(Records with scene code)
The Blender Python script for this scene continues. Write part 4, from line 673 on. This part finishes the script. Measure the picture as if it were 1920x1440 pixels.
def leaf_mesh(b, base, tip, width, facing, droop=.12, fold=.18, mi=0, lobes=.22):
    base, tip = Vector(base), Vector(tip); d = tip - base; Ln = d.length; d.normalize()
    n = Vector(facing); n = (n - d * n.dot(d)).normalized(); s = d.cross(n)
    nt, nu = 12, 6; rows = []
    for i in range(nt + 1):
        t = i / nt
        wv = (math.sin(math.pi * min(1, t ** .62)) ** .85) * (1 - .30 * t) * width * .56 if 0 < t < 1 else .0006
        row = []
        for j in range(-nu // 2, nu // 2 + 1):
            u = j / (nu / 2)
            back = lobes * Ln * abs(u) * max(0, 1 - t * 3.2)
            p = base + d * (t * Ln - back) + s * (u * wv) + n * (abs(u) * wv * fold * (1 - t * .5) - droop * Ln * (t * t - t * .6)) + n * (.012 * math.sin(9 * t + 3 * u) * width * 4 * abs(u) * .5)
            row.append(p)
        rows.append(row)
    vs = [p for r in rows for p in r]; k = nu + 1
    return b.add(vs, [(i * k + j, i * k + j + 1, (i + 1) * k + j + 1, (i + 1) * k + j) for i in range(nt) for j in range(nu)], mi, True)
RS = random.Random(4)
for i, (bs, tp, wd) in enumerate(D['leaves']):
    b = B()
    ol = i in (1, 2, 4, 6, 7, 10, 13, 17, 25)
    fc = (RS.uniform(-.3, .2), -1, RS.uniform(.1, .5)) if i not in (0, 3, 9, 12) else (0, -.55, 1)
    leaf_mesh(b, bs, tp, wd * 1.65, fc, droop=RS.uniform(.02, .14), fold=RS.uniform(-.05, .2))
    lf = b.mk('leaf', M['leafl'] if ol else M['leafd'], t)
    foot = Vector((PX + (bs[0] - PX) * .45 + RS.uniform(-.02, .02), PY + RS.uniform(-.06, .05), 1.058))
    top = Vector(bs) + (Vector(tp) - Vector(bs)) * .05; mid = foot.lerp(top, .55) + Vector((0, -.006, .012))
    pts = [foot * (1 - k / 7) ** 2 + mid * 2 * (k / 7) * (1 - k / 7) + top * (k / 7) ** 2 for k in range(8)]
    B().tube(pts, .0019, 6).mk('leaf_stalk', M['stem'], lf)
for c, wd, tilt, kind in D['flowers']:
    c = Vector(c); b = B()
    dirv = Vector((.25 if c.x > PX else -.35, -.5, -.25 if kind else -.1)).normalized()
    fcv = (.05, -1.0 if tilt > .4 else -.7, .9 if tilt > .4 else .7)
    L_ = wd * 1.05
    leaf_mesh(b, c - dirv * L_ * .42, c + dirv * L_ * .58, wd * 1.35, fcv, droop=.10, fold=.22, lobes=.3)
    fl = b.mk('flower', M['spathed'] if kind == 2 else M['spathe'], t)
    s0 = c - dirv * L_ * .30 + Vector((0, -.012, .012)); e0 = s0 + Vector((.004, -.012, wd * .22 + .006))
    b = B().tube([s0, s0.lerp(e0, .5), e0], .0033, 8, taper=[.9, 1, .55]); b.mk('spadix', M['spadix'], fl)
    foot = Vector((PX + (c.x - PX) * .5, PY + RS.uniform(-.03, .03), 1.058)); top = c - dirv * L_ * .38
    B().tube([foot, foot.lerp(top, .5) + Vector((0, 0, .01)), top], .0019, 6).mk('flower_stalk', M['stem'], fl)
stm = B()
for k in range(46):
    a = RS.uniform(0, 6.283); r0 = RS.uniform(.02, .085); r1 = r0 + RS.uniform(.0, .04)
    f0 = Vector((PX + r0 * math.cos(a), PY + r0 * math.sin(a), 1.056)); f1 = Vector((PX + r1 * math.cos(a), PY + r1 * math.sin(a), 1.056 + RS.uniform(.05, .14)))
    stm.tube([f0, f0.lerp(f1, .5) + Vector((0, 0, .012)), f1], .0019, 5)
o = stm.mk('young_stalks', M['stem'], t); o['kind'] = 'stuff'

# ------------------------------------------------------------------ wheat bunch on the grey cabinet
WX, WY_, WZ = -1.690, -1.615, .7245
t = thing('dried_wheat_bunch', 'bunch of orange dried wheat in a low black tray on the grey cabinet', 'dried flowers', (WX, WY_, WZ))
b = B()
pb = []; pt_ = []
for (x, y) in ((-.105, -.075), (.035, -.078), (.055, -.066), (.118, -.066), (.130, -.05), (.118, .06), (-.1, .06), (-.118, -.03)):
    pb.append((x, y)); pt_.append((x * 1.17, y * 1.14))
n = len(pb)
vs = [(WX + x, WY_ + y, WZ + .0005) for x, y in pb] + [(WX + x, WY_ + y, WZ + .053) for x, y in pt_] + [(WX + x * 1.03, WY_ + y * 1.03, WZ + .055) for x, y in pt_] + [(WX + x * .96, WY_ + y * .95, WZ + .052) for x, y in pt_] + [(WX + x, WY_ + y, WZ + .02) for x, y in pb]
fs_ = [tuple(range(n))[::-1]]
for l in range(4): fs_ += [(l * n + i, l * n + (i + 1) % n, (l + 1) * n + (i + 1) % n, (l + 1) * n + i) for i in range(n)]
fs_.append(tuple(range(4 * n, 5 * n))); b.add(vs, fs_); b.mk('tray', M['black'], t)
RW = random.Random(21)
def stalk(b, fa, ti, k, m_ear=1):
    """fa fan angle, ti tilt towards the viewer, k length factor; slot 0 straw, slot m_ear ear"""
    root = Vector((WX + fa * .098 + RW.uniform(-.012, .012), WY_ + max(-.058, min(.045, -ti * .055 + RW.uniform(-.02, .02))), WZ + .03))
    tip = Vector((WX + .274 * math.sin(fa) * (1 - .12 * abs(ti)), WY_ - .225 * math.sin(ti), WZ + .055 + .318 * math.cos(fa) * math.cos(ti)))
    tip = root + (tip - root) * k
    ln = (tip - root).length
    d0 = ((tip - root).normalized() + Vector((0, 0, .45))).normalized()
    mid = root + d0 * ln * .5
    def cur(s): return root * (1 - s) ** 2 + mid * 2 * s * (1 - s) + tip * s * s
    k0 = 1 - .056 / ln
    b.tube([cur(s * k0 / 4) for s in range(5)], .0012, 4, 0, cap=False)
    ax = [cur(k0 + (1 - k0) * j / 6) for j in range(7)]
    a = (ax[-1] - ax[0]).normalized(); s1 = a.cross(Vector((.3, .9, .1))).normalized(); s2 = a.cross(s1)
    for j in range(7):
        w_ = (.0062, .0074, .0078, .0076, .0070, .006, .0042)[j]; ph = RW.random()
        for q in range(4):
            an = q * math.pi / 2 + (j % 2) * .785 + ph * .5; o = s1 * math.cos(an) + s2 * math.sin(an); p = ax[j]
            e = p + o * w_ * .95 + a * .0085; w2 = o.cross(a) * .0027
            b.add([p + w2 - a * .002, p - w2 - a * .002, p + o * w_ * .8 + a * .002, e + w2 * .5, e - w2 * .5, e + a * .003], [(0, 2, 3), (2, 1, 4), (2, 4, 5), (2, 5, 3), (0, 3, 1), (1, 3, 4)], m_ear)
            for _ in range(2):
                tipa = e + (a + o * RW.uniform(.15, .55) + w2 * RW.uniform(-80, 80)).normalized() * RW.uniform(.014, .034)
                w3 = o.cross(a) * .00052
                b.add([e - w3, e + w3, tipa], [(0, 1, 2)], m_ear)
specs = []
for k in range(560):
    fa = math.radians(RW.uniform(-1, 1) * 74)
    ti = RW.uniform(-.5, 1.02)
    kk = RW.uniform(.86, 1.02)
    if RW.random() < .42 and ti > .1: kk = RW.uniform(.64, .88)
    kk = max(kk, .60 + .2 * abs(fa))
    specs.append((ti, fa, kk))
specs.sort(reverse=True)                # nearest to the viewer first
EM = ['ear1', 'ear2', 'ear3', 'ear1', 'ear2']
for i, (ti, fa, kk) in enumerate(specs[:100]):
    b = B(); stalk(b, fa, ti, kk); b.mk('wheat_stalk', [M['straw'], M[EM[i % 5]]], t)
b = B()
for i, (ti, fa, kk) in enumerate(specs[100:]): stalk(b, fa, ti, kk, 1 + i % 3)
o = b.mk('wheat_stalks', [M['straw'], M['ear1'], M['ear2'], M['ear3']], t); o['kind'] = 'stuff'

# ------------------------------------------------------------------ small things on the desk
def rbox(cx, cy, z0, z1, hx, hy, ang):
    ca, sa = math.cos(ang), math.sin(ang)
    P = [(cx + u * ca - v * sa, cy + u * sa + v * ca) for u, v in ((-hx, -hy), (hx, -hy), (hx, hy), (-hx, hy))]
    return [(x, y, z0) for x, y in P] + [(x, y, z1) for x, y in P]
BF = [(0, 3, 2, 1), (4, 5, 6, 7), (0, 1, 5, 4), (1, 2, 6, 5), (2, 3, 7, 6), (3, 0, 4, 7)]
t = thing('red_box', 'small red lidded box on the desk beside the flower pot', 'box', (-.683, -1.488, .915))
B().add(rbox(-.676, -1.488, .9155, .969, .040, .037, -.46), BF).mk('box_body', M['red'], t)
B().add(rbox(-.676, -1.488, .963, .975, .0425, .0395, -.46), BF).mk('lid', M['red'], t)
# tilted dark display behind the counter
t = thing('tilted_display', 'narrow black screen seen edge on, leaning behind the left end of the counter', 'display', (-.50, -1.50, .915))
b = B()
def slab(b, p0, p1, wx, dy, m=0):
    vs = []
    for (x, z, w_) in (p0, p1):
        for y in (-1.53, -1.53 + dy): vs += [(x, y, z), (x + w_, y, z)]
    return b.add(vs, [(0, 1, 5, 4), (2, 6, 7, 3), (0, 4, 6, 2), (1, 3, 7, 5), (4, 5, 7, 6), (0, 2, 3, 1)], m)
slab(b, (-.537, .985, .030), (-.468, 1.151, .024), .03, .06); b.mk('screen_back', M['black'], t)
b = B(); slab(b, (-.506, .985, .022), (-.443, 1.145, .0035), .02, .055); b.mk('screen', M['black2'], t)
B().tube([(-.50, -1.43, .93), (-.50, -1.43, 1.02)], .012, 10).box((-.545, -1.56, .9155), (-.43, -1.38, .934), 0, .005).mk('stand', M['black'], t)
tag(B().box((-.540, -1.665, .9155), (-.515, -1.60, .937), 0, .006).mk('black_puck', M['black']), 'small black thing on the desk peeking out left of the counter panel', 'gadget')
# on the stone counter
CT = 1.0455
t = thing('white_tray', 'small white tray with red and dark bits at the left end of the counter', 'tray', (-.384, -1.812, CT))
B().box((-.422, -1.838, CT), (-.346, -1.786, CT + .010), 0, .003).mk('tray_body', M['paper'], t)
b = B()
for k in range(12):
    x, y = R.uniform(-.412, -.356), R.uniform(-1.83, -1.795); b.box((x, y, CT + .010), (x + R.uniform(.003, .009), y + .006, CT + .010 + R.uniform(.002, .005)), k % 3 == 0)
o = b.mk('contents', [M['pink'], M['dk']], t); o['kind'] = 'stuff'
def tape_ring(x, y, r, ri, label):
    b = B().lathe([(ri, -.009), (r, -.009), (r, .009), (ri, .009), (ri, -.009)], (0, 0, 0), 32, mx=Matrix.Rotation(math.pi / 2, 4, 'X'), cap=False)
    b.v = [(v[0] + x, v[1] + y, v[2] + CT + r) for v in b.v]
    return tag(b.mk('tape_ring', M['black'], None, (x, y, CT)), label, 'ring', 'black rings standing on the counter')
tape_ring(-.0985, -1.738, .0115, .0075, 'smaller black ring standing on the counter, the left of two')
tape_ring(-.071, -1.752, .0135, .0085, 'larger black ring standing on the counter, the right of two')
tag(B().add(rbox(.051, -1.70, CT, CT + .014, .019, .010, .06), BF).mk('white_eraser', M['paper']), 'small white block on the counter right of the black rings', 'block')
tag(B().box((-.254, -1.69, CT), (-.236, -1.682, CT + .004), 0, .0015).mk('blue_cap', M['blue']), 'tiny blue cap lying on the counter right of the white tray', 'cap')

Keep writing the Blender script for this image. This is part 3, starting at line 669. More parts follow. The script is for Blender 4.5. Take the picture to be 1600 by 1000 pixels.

Exercise goal: In the entries above, find lines with "script" and copy each.

Answer to the problem:
The Blender Python script for this scene continues. Write part 4, from line 673 on. This part finishes the script. Measure the picture as if it were 1920x1440 pixels.
Keep writing the Blender script for this image. This is part 3, starting at line 669. More parts follow. The script is for Blender 4.5. Take the picture to be 1600 by 1000 pixels.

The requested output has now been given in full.